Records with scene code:
○ ○ ○
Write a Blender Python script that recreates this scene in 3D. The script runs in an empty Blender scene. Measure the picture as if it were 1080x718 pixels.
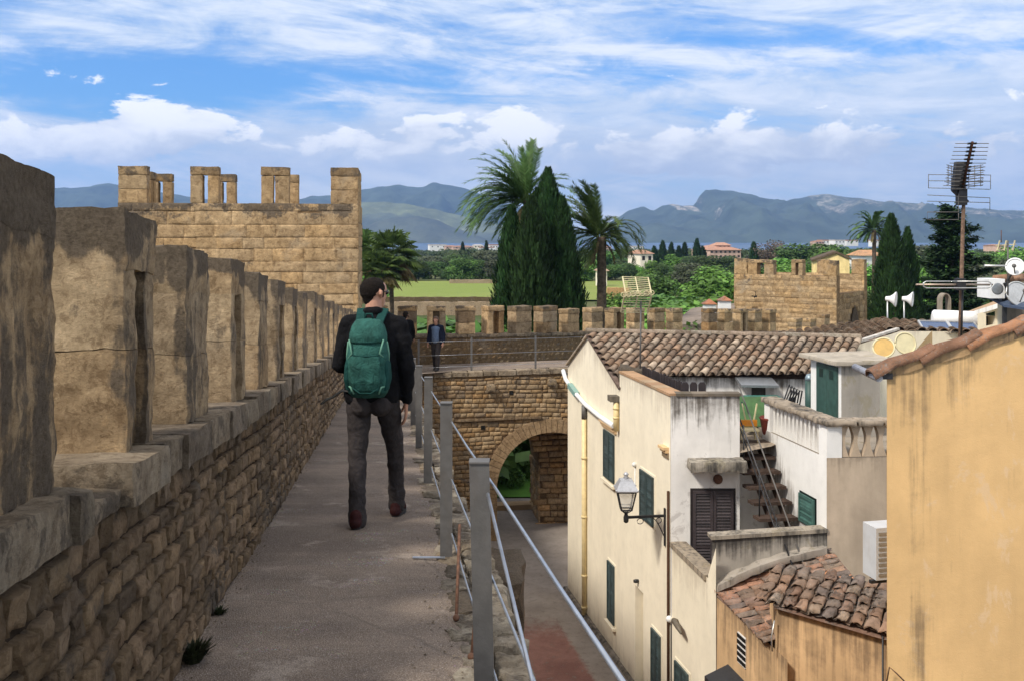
import bpy, math, random
from mathutils import Vector, noise as mnoise
RND = random.Random(11)
R = math.radians
sc = bpy.context.scene
COL = sc.collection
F = 1050.0

def P(px, py, Y):
    """point of the place at distance Y seen from the walkway at the measured bearing"""
    return Vector(((px - 540.0) * Y / F, Y, (251.0 - py) * Y / F))

def RP(x0, y, h=0.0):
    """point on the sloping rampart: x0 lateral, y along, h above the walkway"""
    return Vector((x0 - 0.1238 * y, y, -1.36 - 0.0895 * y + h))

def lerp(a, b, t): return a + (b - a) * t
def V(*a): return Vector(a)
def nz(p, s=1.0, o=0.0):
    return mnoise.noise(Vector((p[0] * s + o, p[1] * s - o * .7, p[2] * s + o * .3)))
def jit(a): return RND.uniform(-a, a)

# ------------------------------------------------------------------ mesh builder
class MB:
    def __init__(self):
        self.v = []; self.f = []; self.c = []; self.m = []; self.s = []
    def vert(self, p, col=(1, 1, 1, 0)):
        self.v.append((p[0], p[1], p[2])); self.c.append(col if len(col) == 4 else (*col, 0.0)); return len(self.v) - 1
    def face(self, idx, mi=0, sm=False):
        self.f.append(tuple(idx)); self.m.append(mi); self.s.append(sm)
    def poly(self, pts, col=(1, 1, 1, 0), mi=0):
        self.face([self.vert(p, col) for p in pts], mi)
    def hexa(self, b, t, col=(1, 1, 1, 0), mi=0):
        """b, t: four bottom and four top corners in order"""
        i = [self.vert(p, col) for p in list(b) + list(t)]
        for q in ((3, 2, 1, 0), (4, 5, 6, 7), (0, 1, 5, 4), (1, 2, 6, 5), (2, 3, 7, 6), (3, 0, 4, 7)):
            self.face([i[k] for k in q], mi)
    def box(self, c, u, v, w, col=(1, 1, 1, 0), mi=0):
        """centre and three half-axis vectors"""
        c = Vector(c); u = Vector(u); v = Vector(v); w = Vector(w)
        b = [c - u - v - w, c + u - v - w, c + u + v - w, c - u + v - w]
        t = [p + 2 * w for p in b]
        self.hexa(b, t, col, mi)
    def bar(self, a, b, wx, wy, up=(0, 0, 1), col=(1, 1, 1, 0), mi=0):
        a = Vector(a); b = Vector(b); d = (b - a)
        if d.length < 1e-6: return
        dn = d.normalized(); up = Vector(up)
        s = dn.cross(up)
        if s.length < 1e-4: s = dn.cross(Vector((1, 0, 0)))
        s.normalize(); t = s.cross(dn).normalized()
        self.box((a + b) / 2, s * wx / 2, t * wy / 2, d / 2, col, mi)
    def tube(self, pts, r, n=8, col=(1, 1, 1, 0), mi=0, cap=True):
        pts = [Vector(p) for p in pts]
        rs = r if isinstance(r, (list, tuple)) else [r] * len(pts)
        rings = []; prev = None
        for i, p in enumerate(pts):
            d = (pts[min(i + 1, len(pts) - 1)] - pts[max(i - 1, 0)]).normalized()
            if prev is None:
                s = d.cross(Vector((0, 0, 1)))
                if s.length < .05: s = d.cross(Vector((1, 0, 0)))
            else:
                s = prev - d * prev.dot(d)
            s.normalize(); prev = s; t = d.cross(s)
            rings.append([self.vert(p + (s * math.cos(2 * math.pi * k / n) + t * math.sin(2 * math.pi * k / n)) * rs[i], col) for k in range(n)])
        for i in range(len(rings) - 1):
            for k in range(n):
                self.face((rings[i][k], rings[i][(k + 1) % n], rings[i + 1][(k + 1) % n], rings[i + 1][k]), mi, True)
        if cap:
            self.face(rings[0][::-1], mi); self.face(rings[-1], mi)
    def lathe(self, base, axis, prof, n=16, col=(1, 1, 1, 0), mi=0, sx=None):
        """prof: (distance along axis, radius)"""
        base = Vector(base); a = Vector(axis).normalized()
        s = a.cross(Vector((0, 0, 1)))
        if s.length < .05: s = Vector((1, 0, 0))
        s.normalize(); t = a.cross(s)
        rings = [[self.vert(base + a * h + (s * math.cos(2 * math.pi * k / n) + t * math.sin(2 * math.pi * k / n)) * r, col) for k in range(n)] for h, r in prof]
        for i in range(len(rings) - 1):
            for k in range(n):
                self.face((rings[i][k], rings[i][(k + 1) % n], rings[i + 1][(k + 1) % n], rings[i + 1][k]), mi, True)
        self.face(rings[0][::-1], mi); self.face(rings[-1], mi)
    def ball(self, c, r, nu=12, nv=8, col=(1, 1, 1, 0), mi=0):
        c = Vector(c); rx, ry, rz = r if isinstance(r, (list, tuple)) else (r, r, r)
        rows = []
        for j in range(nv + 1):
            th = math.pi * j / nv
            rows.append([self.vert(c + Vector((rx * math.sin(th) * math.cos(2 * math.pi * i / nu), ry * math.sin(th) * math.sin(2 * math.pi * i / nu), rz * math.cos(th))), col) for i in range(nu)])
        for j in range(nv):
            for i in range(nu):
                self.face((rows[j][i], rows[j + 1][i], rows[j + 1][(i + 1) % nu], rows[j][(i + 1) % nu]), mi, True)
    def grid(self, fn, nu, nv, col=None, mi=0, sm=False):
        """fn(i/nu, j/nv) -> point; col(s, t, p) -> rgba"""
        ix = []
        for j in range(nv + 1):
            row = []
            for i in range(nu + 1):
                p = fn(i / nu, j / nv)
                row.append(self.vert(p, col(i / nu, j / nv, p) if col else (1, 1, 1, 0)))
            ix.append(row)
        for j in range(nv):
            for i in range(nu):
                self.face((ix[j][i], ix[j][i + 1], ix[j + 1][i + 1], ix[j + 1][i]), mi, sm)
    def prism(self, pts, ext, col=(1, 1, 1, 0), mi=0):
        a = [self.vert(p, col) for p in pts]; b = [self.vert(Vector(p) + Vector(ext), col) for p in pts]
        self.face(a[::-1], mi); self.face(b, mi); n = len(a)
        for k in range(n): self.face((a[k], a[(k + 1) % n], b[(k + 1) % n], b[k]), mi)
    def build(self, name, mats, parent=None, smooth=None, loc=None):
        me = bpy.data.meshes.new(name)
        org = Vector((0, 0, 0))
        if parent is not None: org = wloc(parent)
        if loc is not None: org = Vector(loc)
        me.from_pydata([(x - org[0], y - org[1], z - org[2]) for x, y, z in self.v], [], self.f)
        for mm in (mats if isinstance(mats, (list, tuple)) else [mats]): me.materials.append(mm)
        me.polygons.foreach_set('material_index', self.m)
        me.polygons.foreach_set('use_smooth', [bool(smooth)] * len(self.f) if smooth is not None else self.s)
        at = me.attributes.new('Col', 'FLOAT_COLOR', 'POINT')
        at.data.foreach_set('color', [x for c in self.c for x in c])
        me.update()
        o = bpy.data.objects.new(name, me); COL.objects.link(o)
        if parent is not None:
            o.parent = parent
        elif loc is not None:
            o.location = loc
        return o

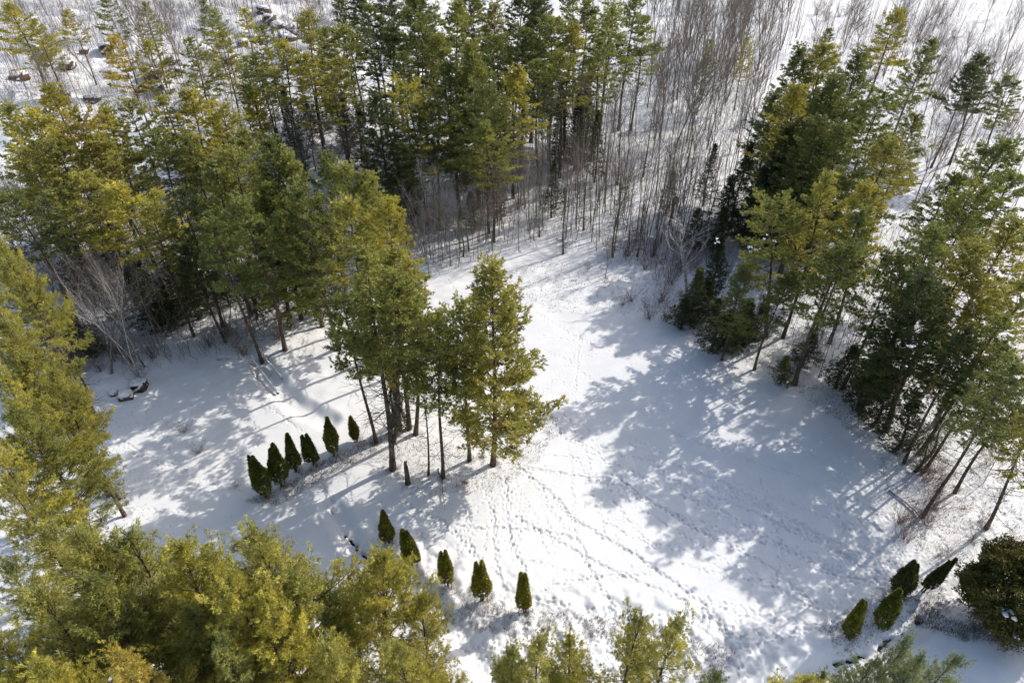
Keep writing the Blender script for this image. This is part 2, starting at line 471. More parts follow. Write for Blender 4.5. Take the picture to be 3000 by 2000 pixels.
TR = [  # overview pixels, persons
    ([(1194, 1075), (1240, 1112), (1284, 1155), (1317, 1192), (1390, 1235), (1464, 1278), (1517, 1318), (1567, 1352), (1608, 1388), (1658, 1445), (1701, 1468), (1741, 1473), (1785, 1462), (1851, 1442), (1911, 1438)], 3),
    ([(964, 1172), (1017, 1198), (1057, 1232), (1090, 1268), (1101, 1292)], 3),
    ([(920, 1150), (964, 1172)], 1),
    ([(1044, 1205), (1084, 1212), (1167, 1215), (1250, 1222), (1304, 1232), (1334, 1248), (1352, 1300)], 2),
    ([(1184, 1185), (1250, 1225), (1317, 1262), (1384, 1298), (1437, 1322), (1567, 1375)], 2),
    ([(1161, 1095), (1167, 1212), (1184, 1272), (1204, 1312)], 2),
    ([(1124, 1145), (1131, 1228), (1134, 1298), (1151, 1342), (1190, 1370)], 2),
    ([(1351, 1305), (1381, 1355), (1401, 1378), (1414, 1412)], 2),
    ([(1314, 1045), (1317, 1172), (1334, 1258), (1351, 1305)], 1),
    ([(1237, 1125), (1267, 1172), (1301, 1218)], 1),
    ([(1177, 1288), (1251, 1302), (1347, 1325)], 1),
    ([(1251, 1358), (1317, 1338), (1401, 1322), (1467, 1322), (1517, 1312)], 2),
    ([(1217, 1375), (1284, 1392), (1351, 1402), (1414, 1412)], 2),
    ([(1344, 1085), (1371, 1155), (1391, 1232)], 1),
    ([(1384, 1095), (1417, 1155), (1467, 1222), (1507, 1262)], 1),
    ([(1411, 1088), (1471, 1135), (1524, 1168), (1568, 1198), (1658, 1245), (1755, 1292), (1801, 1328), (1868, 1385), (1915, 1428)], 2),
    ([(1500, 1060), (1568, 1115), (1651, 1168), (1728, 1212), (1801, 1252), (1885, 1298), (1968, 1328), (2041, 1345)], 2),
    ([(1758, 1185), (1835, 1225), (1901, 1252), (1968, 1292), (2035, 1342)], 2),
    ([(1745, 1095), (1768, 1178), (1788, 1245), (1785, 1298), (1775, 1362), (1776, 1462)], 1),
    ([(1568, 1295), (1668, 1322), (1768, 1342), (1818, 1365), (1868, 1398)], 1),
    ([(1611, 1378), (1701, 1408), (1775, 1452)], 1),
    ([(1611, 1372), (1735, 1398), (1851, 1425), (1911, 1432)], 1),
    ([(1785, 1300), (1885, 1308), (1990, 1335)], 1),
    ([(1200, 1070), (1280, 1085), (1360, 1095), (1420, 1098)], 2),
    ([(1391, 1200), (1440, 1225), (1500, 1246), (1570, 1262)], 1),
    ([(1075, 1190), (1078, 1230), (1062, 1262), (1040, 1300)], 1),
    ([(1019, 1205), (1020, 1240), (1022, 1262)], 1),
    ([(918, 1200), (965, 1228), (985, 1262), (1010, 1300)], 1),
    ([(1170, 1010), (1240, 1040), (1330, 1052), (1430, 1070)], 1),
    ([(1350, 1000), (1400, 1035), (1470, 1052), (1560, 1075), (1650, 1105), (1740, 1150), (1850, 1200)], 1),
    ([(1290, 940), (1330, 1000), (1352, 1060), (1342, 1110)], 1),
    ([(1226, 905), (1262, 960), (1300, 1010), (1310, 1050)], 1),
    ([(1230, 800), (1290, 820), (1345, 860), (1400, 905)], 1),
    ([(1240, 770), (1300, 778), (1360, 785), (1430, 800), (1530, 815)], 1),
    ([(1330, 760), (1328, 830), (1320, 900)], 1),
    ([(1200, 690), (1250, 730), (1300, 760), (1360, 790)], 1),
    ([(1030, 640), (1060, 690), (1090, 720)], 1),
    ([(214, 971), (250, 988), (293, 1018), (330, 1040), (380, 1058), (440, 1075)], 2),
    ([(287, 951), (318, 971), (344, 997), (370, 1012), (398, 1057), (430, 1090)], 1),
    ([(330, 930), (345, 965), (368, 990), (392, 1025)], 1),
    ([(376, 955), (385, 990), (395, 1010)], 1),
    ([(569, 936), (580, 970), (592, 992), (592, 1023)], 1),
    ([(601, 921), (652, 956), (680, 980), (706, 993)], 1),
    ([(214, 971), (222, 992), (245, 1014), (272, 1044), (300, 1052)], 1),
    ([(196, 1000), (191, 1060), (196, 1110), (196, 1150)], 2),
    ([(180, 1140), (240, 1155), (293, 1168), (360, 1172), (433, 1178)], 1),
    ([(270, 1060), (310, 1085), (370, 1095), (430, 1090), (500, 1112), (560, 1130)], 1),
    ([(370, 1060), (372, 1100), (390, 1140)], 1), ([(300, 1190), (320, 1220), (400, 1240), (480, 1235)], 1),
    ([(1150, 1370), (1158, 1430), (1162, 1500)], 1), ([(1060, 1480), (1110, 1500), (1160, 1508)], 1),
    ([(1930, 1150), (1990, 1190), (2050, 1240), (2090, 1300), (2100, 1350)], 1), ([(1900, 1260), (2000, 1268), (2120, 1262)], 1),
    ([(2050, 1200), (2060, 1250), (2085, 1300)], 1), ([(1980, 1170), (2045, 1190), (2130, 1240)], 1),
]
for pts, n in TR:
    track(poly_w(pts), 1.0 if n > 1 else 0.9, n)
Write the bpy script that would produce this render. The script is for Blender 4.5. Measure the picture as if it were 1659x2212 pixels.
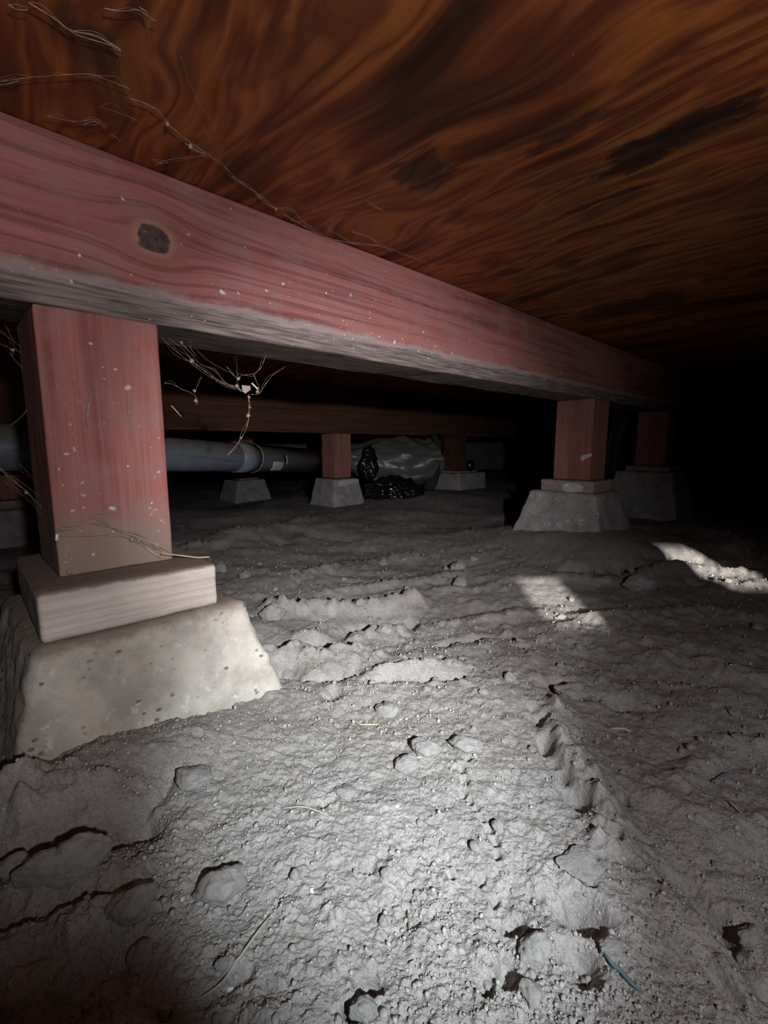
○ ○ ○
→ DIRECTIVE: Your task is to restate word for word the lines from the top of the data to the line containing "def jit(a): return RND.uniform(-a, a)", both ends included, with every picture left out.

→ FINAL ANSWER:
Write a Blender Python script that recreates this scene in 3D. The script runs in an empty Blender scene. Measure the picture as if it were 1080x718 pixels.
import bpy, math, random
from mathutils import Vector, noise as mnoise
RND = random.Random(11)
R = math.radians
sc = bpy.context.scene
COL = sc.collection
F = 1050.0

def P(px, py, Y):
    """point of the place at distance Y seen from the walkway at the measured bearing"""
    return Vector(((px - 540.0) * Y / F, Y, (251.0 - py) * Y / F))

def RP(x0, y, h=0.0):
    """point on the sloping rampart: x0 lateral, y along, h above the walkway"""
    return Vector((x0 - 0.1238 * y, y, -1.36 - 0.0895 * y + h))

def lerp(a, b, t): return a + (b - a) * t
def V(*a): return Vector(a)
def nz(p, s=1.0, o=0.0):
    return mnoise.noise(Vector((p[0] * s + o, p[1] * s - o * .7, p[2] * s + o * .3)))
def jit(a): return RND.uniform(-a, a)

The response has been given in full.